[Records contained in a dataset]
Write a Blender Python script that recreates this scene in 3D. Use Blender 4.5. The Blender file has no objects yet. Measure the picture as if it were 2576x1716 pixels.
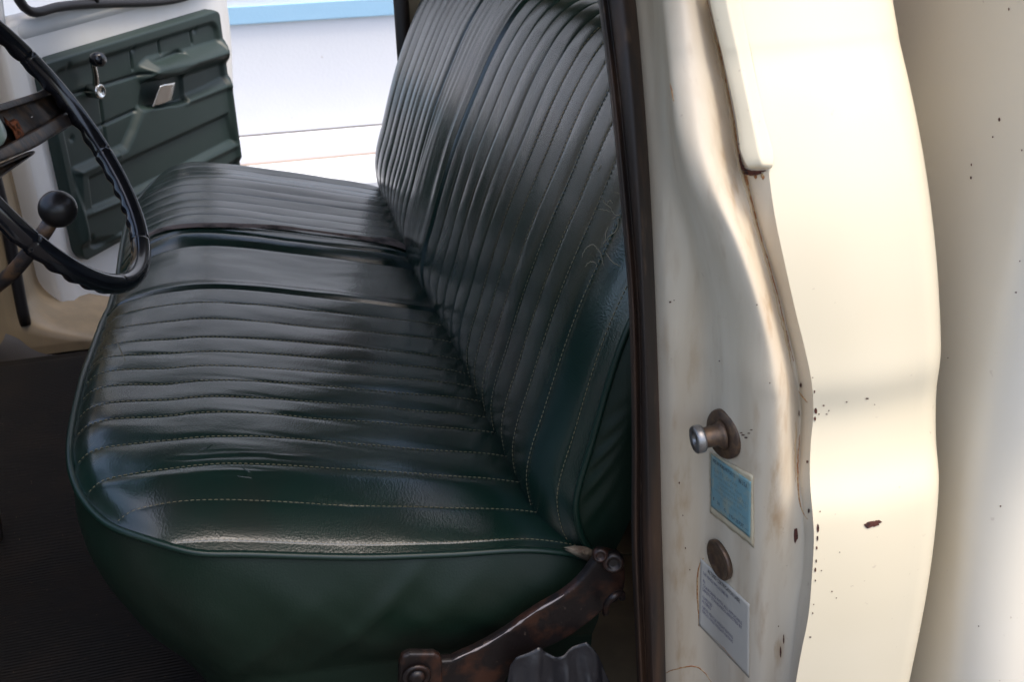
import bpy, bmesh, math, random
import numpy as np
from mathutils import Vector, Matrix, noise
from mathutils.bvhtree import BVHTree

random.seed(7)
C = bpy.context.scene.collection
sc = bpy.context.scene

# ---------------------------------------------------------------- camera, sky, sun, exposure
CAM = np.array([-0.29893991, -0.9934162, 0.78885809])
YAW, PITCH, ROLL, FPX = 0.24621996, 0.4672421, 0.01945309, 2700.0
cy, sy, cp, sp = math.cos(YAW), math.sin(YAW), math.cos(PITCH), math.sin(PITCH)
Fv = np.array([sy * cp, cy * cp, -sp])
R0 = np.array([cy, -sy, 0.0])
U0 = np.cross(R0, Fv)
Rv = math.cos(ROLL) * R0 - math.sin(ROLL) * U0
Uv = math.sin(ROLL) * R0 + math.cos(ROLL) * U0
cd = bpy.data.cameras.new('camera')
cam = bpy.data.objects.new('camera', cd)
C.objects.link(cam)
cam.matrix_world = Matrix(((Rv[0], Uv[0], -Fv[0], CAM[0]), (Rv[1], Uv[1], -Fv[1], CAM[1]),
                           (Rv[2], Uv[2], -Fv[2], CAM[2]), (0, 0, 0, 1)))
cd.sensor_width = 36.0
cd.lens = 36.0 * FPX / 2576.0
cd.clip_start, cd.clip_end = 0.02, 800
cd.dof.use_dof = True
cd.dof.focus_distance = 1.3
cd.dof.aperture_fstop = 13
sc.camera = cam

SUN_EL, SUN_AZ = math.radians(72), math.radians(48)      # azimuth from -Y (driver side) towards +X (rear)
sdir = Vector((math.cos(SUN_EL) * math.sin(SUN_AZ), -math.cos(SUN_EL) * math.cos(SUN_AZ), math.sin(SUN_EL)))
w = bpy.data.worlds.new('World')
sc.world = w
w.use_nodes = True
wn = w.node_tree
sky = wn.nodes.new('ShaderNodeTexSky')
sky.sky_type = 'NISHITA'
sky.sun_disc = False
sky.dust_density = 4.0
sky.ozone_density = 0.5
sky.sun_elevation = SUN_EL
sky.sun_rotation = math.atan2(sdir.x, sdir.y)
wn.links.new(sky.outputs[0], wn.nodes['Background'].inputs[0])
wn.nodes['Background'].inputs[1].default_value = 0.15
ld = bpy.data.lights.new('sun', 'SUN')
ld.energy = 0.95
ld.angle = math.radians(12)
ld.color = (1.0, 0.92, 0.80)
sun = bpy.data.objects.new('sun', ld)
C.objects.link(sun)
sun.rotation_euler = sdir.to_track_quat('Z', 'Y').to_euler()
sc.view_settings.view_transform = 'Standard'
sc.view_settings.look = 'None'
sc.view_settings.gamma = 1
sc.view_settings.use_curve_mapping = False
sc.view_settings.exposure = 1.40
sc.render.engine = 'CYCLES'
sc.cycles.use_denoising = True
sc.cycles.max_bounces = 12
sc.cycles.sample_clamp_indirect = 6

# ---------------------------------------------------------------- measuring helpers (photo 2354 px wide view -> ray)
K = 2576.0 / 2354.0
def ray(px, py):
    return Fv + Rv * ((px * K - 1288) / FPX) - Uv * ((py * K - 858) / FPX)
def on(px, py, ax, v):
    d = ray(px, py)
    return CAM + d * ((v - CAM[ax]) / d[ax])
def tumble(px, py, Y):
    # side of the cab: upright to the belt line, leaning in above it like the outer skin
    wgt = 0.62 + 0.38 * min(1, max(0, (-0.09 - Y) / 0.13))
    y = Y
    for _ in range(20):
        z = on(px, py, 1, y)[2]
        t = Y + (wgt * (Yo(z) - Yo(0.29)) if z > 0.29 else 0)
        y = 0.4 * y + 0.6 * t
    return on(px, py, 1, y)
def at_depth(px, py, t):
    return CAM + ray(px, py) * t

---

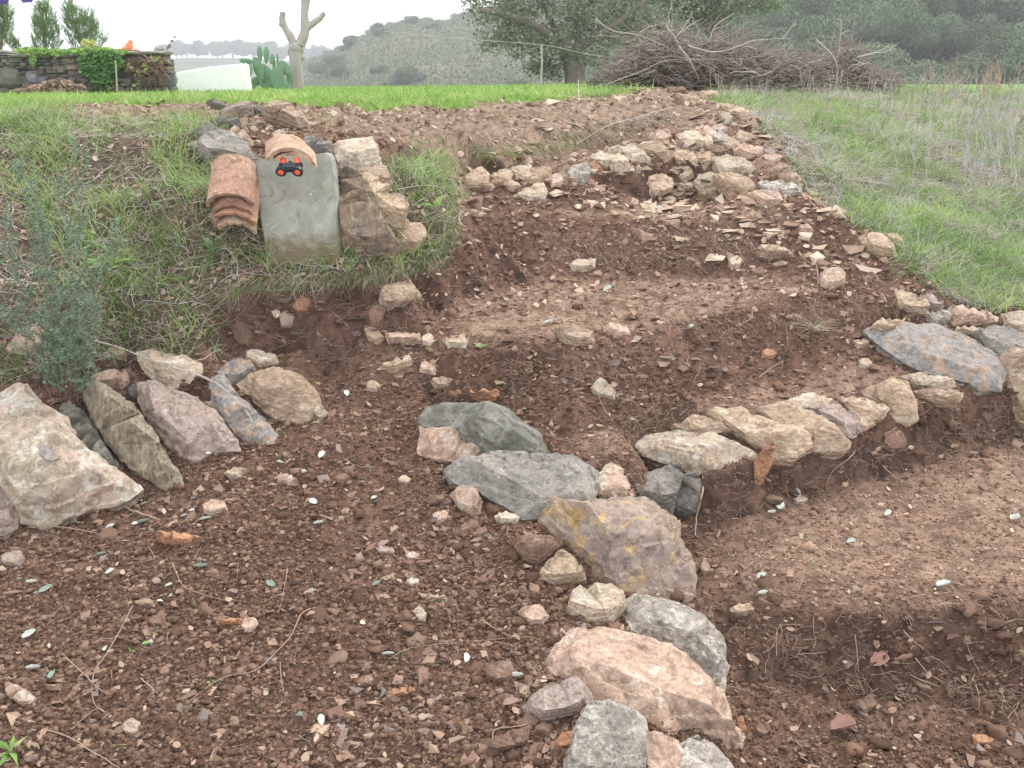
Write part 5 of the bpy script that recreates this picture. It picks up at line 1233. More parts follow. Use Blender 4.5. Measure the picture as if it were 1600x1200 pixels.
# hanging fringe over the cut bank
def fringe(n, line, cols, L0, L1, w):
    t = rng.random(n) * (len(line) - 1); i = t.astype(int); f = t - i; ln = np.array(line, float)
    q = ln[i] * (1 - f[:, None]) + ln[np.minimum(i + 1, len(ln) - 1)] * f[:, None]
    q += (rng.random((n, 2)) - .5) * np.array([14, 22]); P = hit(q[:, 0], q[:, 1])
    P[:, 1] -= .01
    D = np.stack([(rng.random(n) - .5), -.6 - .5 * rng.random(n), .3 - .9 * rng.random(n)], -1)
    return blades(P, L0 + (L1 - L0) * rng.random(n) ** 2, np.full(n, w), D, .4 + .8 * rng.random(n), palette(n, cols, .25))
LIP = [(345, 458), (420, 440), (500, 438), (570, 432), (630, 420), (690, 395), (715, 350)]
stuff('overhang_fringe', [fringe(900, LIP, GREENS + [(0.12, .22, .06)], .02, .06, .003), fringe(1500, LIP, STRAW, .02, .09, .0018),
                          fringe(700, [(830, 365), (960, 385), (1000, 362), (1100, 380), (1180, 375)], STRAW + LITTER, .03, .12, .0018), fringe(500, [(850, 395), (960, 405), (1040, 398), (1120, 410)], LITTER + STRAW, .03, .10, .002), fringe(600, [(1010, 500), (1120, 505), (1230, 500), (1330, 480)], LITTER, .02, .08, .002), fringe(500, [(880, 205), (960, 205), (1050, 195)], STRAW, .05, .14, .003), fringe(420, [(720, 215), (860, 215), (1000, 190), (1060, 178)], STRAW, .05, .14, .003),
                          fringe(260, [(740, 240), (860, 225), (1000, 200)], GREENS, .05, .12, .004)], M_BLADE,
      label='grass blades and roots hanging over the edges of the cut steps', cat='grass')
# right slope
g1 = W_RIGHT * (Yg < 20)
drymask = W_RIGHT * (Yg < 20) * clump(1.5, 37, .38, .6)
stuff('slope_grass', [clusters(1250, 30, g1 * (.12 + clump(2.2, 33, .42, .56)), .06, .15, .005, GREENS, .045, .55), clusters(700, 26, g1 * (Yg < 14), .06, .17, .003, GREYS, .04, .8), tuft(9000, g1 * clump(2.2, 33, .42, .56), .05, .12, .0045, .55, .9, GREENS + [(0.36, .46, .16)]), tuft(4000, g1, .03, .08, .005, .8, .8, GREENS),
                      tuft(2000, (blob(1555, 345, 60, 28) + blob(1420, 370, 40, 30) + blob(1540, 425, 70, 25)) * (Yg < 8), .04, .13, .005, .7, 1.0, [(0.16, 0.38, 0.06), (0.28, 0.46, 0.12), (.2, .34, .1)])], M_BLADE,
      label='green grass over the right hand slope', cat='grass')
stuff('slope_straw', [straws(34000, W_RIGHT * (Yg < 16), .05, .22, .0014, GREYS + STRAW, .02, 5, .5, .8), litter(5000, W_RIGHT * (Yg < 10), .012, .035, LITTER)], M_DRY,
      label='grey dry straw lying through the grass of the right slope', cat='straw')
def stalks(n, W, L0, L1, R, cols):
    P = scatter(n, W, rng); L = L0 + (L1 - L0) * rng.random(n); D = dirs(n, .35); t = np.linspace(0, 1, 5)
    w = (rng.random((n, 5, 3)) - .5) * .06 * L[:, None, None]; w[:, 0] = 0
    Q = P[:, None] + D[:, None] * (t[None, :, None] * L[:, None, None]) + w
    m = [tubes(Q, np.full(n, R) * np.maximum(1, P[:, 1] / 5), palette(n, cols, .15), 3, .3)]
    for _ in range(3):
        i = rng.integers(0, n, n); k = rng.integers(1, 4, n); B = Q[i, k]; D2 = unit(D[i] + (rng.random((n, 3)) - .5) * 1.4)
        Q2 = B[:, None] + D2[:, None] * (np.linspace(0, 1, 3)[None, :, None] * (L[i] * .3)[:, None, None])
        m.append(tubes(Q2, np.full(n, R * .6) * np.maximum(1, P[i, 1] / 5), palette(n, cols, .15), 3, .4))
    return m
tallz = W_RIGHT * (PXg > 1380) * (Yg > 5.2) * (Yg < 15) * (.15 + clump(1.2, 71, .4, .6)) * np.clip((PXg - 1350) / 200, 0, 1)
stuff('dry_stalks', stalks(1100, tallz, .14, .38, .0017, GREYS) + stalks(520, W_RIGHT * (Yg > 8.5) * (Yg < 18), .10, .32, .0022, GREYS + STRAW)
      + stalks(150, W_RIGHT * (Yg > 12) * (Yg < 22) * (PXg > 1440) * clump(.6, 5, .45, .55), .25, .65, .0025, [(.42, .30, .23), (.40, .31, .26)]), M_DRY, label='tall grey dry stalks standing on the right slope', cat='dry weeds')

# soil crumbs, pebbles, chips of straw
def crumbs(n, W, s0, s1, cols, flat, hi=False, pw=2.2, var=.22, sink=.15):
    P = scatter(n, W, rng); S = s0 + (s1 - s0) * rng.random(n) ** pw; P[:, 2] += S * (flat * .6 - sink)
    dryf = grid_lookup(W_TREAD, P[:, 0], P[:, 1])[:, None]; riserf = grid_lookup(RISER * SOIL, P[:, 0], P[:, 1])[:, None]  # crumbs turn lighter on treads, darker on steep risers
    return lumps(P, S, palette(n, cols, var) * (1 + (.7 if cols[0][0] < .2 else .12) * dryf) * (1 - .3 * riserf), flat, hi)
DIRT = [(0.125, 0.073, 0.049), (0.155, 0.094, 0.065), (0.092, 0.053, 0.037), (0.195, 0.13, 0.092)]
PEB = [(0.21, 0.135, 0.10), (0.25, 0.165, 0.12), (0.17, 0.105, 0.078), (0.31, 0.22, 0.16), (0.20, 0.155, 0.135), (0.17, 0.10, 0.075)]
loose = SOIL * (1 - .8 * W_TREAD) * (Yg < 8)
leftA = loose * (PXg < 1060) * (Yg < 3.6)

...

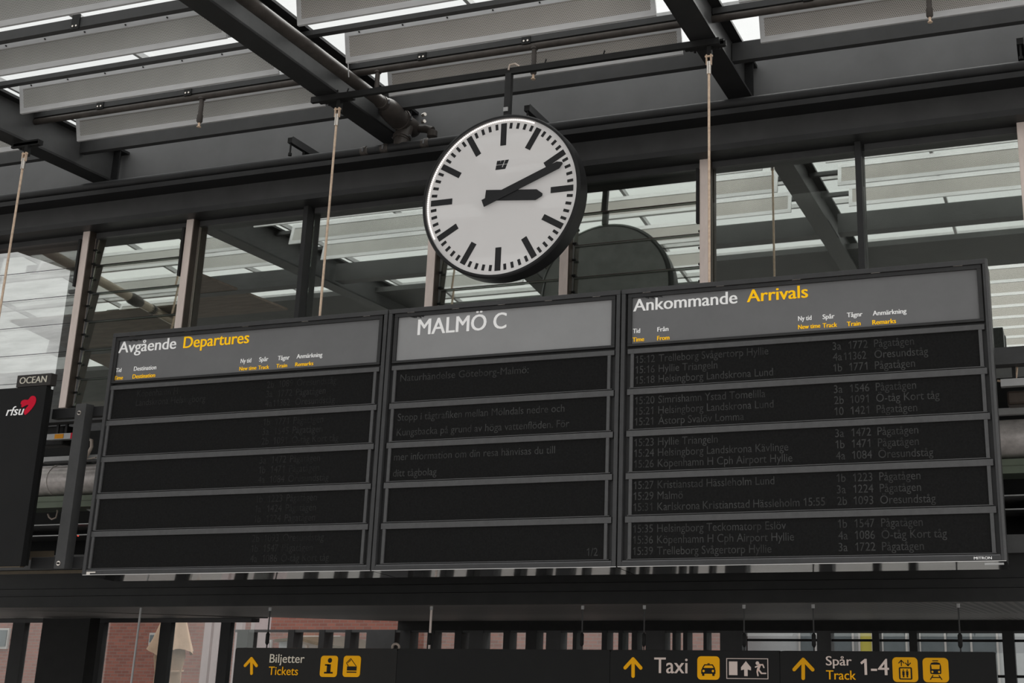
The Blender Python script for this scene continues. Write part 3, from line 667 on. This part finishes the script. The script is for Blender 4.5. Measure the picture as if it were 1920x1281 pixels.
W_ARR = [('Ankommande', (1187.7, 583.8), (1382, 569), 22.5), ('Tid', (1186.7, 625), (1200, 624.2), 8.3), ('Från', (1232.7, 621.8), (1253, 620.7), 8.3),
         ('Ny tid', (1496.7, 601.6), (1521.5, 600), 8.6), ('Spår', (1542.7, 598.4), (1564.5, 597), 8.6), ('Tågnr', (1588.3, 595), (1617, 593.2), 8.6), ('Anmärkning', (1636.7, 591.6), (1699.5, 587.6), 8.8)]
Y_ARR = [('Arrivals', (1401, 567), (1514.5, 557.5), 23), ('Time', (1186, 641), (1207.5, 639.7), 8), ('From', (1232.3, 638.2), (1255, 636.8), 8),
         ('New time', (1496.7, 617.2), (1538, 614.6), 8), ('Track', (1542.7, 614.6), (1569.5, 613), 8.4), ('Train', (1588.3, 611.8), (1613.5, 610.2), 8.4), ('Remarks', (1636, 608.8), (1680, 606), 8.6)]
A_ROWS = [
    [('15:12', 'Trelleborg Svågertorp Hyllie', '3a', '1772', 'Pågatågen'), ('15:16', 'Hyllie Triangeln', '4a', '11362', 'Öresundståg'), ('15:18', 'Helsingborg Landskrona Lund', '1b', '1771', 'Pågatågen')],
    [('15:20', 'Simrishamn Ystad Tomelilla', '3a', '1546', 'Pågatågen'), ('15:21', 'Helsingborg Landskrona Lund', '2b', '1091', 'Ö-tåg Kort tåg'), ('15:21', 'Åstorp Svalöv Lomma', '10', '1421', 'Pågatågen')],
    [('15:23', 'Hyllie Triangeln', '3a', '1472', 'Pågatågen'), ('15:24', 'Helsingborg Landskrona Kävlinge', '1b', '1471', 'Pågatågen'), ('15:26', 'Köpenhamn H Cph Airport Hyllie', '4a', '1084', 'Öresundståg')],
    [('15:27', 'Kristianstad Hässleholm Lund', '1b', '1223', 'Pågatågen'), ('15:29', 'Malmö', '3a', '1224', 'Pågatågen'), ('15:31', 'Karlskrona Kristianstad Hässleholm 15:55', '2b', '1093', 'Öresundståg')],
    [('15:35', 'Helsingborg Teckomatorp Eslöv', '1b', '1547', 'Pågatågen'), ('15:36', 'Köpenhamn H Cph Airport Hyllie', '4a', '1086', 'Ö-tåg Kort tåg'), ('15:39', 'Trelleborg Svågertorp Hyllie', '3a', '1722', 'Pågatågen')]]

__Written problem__
Set down the lines running from the one with "Write a Blender" through the one with "from mathutils.bvhtree import BVHTree", both ends kept, exactly and with no pictures.

__Exercise output__
Write a Blender Python script that recreates this scene in 3D. Use Blender 4.5. The Blender file has no objects yet. Measure the picture as if it were 2576x1716 pixels.
import bpy, bmesh, math, random
import numpy as np
from mathutils import Vector, Matrix, noise
from mathutils.bvhtree import BVHTree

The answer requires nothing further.